Moose raises the back of her hand to her brow. Heaving a great sigh, she tilts her head backward and closes her eyes.
“Oh, Abelard!” says she, in a tremulous tone, “There is a deep, dark secret I must share with you!”
“What?” he asks, a look of concern in his otherwise bovine eyes.
“I – I – Oh! The horror!” she exclaims, turning away from him and lowering her head, “I cannot say! I must not say!”
“Duh, tell me!” he implores, wiping barbecue sauce from his face with his sleeve.
“It’s too much!” she sobs, burying her face in her hands (but looking out the corner of one eye to assess the effectiveness of the performance).
“Just tell me!” he says, putting down his Viewmaster and taking a step toward her.

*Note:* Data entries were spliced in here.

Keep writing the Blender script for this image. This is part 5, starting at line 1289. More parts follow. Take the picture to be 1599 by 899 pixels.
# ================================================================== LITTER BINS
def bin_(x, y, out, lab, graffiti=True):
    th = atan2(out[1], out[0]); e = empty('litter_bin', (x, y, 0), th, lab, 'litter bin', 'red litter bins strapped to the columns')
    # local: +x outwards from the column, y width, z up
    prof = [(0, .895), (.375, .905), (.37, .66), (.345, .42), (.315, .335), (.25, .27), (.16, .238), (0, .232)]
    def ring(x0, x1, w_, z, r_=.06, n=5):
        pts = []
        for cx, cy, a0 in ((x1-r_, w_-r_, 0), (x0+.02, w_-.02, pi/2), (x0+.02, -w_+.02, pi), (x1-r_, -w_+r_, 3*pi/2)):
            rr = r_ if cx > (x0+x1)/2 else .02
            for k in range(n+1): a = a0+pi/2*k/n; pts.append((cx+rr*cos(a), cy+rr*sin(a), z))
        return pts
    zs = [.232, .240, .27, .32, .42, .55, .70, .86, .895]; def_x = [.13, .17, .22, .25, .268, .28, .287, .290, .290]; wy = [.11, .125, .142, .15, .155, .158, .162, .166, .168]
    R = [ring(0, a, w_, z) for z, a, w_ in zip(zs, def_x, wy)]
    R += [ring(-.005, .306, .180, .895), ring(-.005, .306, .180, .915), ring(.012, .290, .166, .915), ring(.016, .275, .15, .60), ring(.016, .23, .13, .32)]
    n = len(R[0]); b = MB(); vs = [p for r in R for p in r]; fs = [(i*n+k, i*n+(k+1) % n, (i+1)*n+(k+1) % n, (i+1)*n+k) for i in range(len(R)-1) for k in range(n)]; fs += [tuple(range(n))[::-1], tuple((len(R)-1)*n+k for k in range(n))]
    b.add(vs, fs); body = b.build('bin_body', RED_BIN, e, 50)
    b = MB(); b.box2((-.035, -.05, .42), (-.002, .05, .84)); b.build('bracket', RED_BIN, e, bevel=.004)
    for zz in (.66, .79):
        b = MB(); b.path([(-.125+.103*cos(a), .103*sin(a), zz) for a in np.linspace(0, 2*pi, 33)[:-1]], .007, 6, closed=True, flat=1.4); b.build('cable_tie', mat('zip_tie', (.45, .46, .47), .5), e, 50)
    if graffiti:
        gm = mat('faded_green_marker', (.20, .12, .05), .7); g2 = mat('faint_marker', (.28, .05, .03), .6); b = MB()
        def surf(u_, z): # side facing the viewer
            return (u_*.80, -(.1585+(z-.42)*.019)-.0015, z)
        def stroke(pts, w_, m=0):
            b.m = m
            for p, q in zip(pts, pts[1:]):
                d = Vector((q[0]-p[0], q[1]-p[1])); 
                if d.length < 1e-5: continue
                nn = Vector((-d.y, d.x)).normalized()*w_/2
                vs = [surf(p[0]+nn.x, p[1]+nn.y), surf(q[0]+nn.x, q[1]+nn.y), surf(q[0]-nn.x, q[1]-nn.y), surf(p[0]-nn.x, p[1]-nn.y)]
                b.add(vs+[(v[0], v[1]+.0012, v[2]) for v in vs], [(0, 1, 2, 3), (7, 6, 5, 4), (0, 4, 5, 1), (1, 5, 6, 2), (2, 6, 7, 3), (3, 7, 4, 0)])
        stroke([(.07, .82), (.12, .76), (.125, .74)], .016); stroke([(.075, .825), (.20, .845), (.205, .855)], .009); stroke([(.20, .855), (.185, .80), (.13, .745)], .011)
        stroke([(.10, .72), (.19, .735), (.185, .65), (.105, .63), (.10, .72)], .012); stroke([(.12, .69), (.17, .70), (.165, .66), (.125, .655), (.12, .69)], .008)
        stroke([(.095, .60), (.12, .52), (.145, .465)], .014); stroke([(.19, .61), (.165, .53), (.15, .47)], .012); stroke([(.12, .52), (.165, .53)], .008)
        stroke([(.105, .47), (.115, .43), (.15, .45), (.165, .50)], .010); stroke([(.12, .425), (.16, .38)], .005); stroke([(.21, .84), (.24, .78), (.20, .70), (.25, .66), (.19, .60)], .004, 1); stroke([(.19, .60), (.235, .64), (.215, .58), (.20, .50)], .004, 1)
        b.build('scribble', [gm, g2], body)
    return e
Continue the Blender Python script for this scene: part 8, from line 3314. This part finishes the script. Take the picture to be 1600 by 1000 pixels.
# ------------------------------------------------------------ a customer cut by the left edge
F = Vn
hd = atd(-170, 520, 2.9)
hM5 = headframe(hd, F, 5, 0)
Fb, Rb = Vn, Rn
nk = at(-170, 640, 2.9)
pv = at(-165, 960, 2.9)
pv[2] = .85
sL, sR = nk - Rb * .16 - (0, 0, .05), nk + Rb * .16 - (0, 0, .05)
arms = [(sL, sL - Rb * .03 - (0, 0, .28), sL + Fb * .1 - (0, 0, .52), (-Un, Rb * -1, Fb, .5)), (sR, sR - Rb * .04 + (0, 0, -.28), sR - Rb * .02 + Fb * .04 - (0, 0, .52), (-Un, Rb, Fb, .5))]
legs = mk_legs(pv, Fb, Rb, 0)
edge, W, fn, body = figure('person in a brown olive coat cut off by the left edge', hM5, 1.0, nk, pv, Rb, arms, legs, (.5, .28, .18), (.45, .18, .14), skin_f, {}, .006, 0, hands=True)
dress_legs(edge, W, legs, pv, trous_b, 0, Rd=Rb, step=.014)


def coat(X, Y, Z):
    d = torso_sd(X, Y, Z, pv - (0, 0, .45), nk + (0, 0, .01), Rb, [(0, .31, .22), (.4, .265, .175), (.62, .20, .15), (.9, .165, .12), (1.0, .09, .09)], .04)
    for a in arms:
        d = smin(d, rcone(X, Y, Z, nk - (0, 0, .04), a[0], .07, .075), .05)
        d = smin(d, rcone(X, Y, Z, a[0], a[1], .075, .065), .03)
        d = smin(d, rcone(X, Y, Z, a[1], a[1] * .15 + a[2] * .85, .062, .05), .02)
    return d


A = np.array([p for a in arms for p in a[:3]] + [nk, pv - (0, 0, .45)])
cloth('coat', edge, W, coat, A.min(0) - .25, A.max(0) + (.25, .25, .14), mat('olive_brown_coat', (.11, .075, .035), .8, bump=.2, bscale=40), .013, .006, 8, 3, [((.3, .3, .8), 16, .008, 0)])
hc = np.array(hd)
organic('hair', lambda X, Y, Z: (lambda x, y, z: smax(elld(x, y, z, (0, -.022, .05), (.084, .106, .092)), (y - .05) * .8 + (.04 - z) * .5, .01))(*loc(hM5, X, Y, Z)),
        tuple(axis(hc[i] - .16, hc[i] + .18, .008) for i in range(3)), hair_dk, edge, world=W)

Assuming the hand-to-brow pose yet again, she continues:
“I love you, Abelard van Gelding, but before you dare give me your heart, there is something you must know. Once, long ago, long before I met you, there was an unstable lad whose love for me went unrequited. I rebuffed his advances, Abelard, and he…he…”
(She heaves a tremendous sigh, ending in a sob)
“He took his own life! Oh, Abelard! To this very day, I blame myself!”
“It’s not your fault!” says he, his index finger wrestling with an especially tenacious booger, all the while.
As he rushes to take her into his arms, the toilet paper adhering to the sole of his shoe trails behind him like a knight’s pennon.
“But I feel as if it were!” she exclaims. “Now come and roger my guilt away, you big stud, you!”
Naturally, I made up that entire scene, but I wouldn’t be a bit surprised to discover that it isn’t far off the mark. Over the years, I’ve figured out quite a bit about this veritable princess of perpetual PMS, and most of the conclusions I’ve reached are unflattering, to say the very least.
I’d bet dollars to doughnuts that she got quite a laugh out of the letter I wrote her in ’89, as a matter of fact. Hell, I can easily imagine her and Sap #3 reading it aloud over and over again and howling with mirth, right before "sixty-nining" each other directly atop the stupid waste of time, energy, and emotion. That’s just the kind of girl she was.
I don’t know if she was still having her "lint trap" serviced by the same “Maytag man” with whom she was shacked up that March when the word of my “death” reached her ears. I honestly have no earthly idea. Were it so, though, then I can easily imagine her getting a good giggle out of it.
“Ohmigawd, Chester! Do you remember that psychotic dipshit I told you about? The one I was dating in high school? The one who wrote that hilarious letter? He actually went and offed himself! Can you believe that? What a pathetic fucktard! He really needs to get a life. Get it? Get a LIFE? Har har har!”
I can actually imagine all sorts of things about my favorite sociopathic, ball-busting harpy, come to think of it…
And I’ll do so in future posts.
Hope this one’s kept ye’ entertained.